For several years, I used to make furniture (stand-alone cabinets, beds, chairs), and I sold a few pieces to the few people who came across what I had made or heard about my woodwork through word of mouth. For half a minute I considered going to a woodworking school. But I wanted to make fine furniture, unique pieces, and I assumed, rightly or not, that I wouldn’t be able to make a living doing that—instead, to make ends meet, I figured I would have to churn out kitchen cabinets or built-in bookcases, which I didn’t want.
I love watches, and I’ve learned how to repair them. I’m not an expert, but I can buy watches that need repair, whether new or vintage, and most of time I can bring them back to life and make them look and run like new. But, again, to do watch repair, or watchmaking, or watch design as an occupation means getting into business and that has never interested me.
18 - What made you write, as opposed to doing something else?

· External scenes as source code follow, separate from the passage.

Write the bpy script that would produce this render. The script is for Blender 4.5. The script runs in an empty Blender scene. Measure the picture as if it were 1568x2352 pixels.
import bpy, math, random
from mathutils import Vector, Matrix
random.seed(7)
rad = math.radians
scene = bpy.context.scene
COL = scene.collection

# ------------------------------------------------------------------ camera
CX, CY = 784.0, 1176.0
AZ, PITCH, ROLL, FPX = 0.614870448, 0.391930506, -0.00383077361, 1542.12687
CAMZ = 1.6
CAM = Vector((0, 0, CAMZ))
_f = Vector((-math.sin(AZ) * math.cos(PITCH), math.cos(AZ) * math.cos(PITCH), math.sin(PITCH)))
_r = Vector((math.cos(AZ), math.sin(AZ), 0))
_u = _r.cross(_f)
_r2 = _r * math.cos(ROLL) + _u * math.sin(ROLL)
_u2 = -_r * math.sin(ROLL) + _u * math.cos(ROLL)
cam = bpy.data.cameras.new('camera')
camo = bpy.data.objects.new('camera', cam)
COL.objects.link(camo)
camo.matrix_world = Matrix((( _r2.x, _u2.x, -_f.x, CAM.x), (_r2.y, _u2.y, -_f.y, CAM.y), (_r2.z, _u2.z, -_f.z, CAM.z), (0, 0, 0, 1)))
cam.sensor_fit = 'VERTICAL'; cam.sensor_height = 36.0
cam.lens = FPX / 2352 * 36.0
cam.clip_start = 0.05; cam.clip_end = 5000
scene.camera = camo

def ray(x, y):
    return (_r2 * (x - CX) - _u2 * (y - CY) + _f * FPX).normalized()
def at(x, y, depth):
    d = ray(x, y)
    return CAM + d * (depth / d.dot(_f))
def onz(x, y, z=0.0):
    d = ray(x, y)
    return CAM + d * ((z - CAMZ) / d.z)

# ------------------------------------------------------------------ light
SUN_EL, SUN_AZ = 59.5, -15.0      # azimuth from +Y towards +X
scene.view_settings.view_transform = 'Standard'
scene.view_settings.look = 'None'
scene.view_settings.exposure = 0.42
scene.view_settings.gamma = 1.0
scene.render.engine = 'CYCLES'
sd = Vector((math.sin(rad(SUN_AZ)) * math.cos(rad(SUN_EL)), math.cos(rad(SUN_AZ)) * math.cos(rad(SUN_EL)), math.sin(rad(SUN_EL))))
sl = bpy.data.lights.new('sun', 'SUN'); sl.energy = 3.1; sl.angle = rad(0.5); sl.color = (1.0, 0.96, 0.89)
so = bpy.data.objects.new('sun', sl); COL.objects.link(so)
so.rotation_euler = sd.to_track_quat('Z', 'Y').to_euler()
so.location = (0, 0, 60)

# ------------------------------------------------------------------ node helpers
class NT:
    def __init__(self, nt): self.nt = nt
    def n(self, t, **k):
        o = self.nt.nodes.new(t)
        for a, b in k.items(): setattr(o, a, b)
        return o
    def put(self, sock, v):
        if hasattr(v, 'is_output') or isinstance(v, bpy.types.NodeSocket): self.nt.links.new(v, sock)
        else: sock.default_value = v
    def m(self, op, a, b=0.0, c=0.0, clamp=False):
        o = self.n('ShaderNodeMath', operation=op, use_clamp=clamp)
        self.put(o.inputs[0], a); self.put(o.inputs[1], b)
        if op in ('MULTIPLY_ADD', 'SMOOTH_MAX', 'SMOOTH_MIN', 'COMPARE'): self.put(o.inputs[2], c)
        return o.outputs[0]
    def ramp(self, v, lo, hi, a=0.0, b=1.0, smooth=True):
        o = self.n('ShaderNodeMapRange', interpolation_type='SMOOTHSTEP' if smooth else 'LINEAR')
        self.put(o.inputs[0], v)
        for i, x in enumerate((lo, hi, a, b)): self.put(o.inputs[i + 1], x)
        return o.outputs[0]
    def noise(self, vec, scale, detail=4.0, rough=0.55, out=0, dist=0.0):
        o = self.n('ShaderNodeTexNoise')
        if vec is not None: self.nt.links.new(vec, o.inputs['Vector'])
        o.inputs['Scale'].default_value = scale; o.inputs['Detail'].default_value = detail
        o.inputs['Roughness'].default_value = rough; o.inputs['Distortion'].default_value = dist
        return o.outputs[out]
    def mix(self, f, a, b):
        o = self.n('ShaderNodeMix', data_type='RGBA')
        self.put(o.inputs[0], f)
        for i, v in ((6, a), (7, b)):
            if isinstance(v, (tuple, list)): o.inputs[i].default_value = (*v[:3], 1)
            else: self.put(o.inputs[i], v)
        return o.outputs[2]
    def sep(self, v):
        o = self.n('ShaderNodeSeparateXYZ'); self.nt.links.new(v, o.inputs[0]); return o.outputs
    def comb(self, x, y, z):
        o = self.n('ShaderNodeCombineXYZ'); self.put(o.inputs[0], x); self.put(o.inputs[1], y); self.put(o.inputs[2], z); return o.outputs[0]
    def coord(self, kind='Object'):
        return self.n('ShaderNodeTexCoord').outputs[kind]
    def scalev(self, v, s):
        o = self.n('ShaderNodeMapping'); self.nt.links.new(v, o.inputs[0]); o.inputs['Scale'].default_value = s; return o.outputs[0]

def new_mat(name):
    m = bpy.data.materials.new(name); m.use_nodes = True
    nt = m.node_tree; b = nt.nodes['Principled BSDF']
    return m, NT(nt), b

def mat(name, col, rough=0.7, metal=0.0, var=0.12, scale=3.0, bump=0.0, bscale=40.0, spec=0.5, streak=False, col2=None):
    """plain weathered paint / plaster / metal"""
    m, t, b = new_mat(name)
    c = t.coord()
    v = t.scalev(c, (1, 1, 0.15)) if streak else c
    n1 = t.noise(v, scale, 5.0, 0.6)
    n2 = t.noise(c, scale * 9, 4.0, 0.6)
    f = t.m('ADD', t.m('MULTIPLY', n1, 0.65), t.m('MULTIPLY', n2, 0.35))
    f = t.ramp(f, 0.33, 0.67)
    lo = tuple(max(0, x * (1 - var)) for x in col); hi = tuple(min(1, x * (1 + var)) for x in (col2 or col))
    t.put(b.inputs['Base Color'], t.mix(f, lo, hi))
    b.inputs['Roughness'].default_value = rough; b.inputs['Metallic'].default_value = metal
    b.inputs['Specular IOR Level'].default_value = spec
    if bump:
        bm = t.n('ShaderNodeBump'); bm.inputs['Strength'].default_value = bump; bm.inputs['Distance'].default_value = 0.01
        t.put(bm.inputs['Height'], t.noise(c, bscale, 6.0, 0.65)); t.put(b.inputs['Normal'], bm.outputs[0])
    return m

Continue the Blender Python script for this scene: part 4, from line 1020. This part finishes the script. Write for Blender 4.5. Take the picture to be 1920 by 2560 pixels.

When I came to writing, my life was chaotic, out of control, and out of my hands. I needed something that would allow me to impose some measure of control and order to my life. Writing did that. Other practices may have achieved the same thing, but I found writing first. Had it just been writing in and of itself, I doubt I would have stuck with it. That is, along with writing poetry came new relationships and friendships, with other poets, with teachers, with communities.
19 - What was the last great book you read? What was the last great film?
Every Fall, I teach texts from antiquity, and I just finished rereading The Iliad and am starting Antigone—both great books. A more recent book I read that was incredible: The Trembling Answers, a poetry collection, by Craig Morgan Teicher.
As for films, while it’s not that recent, I just watched Ziad Doueiri’s West Beirut, which made me laugh out loud and broke my heart.
20 - What are you currently working on?
Trying to stay sane while raising pre-teens. I may not be succeeding.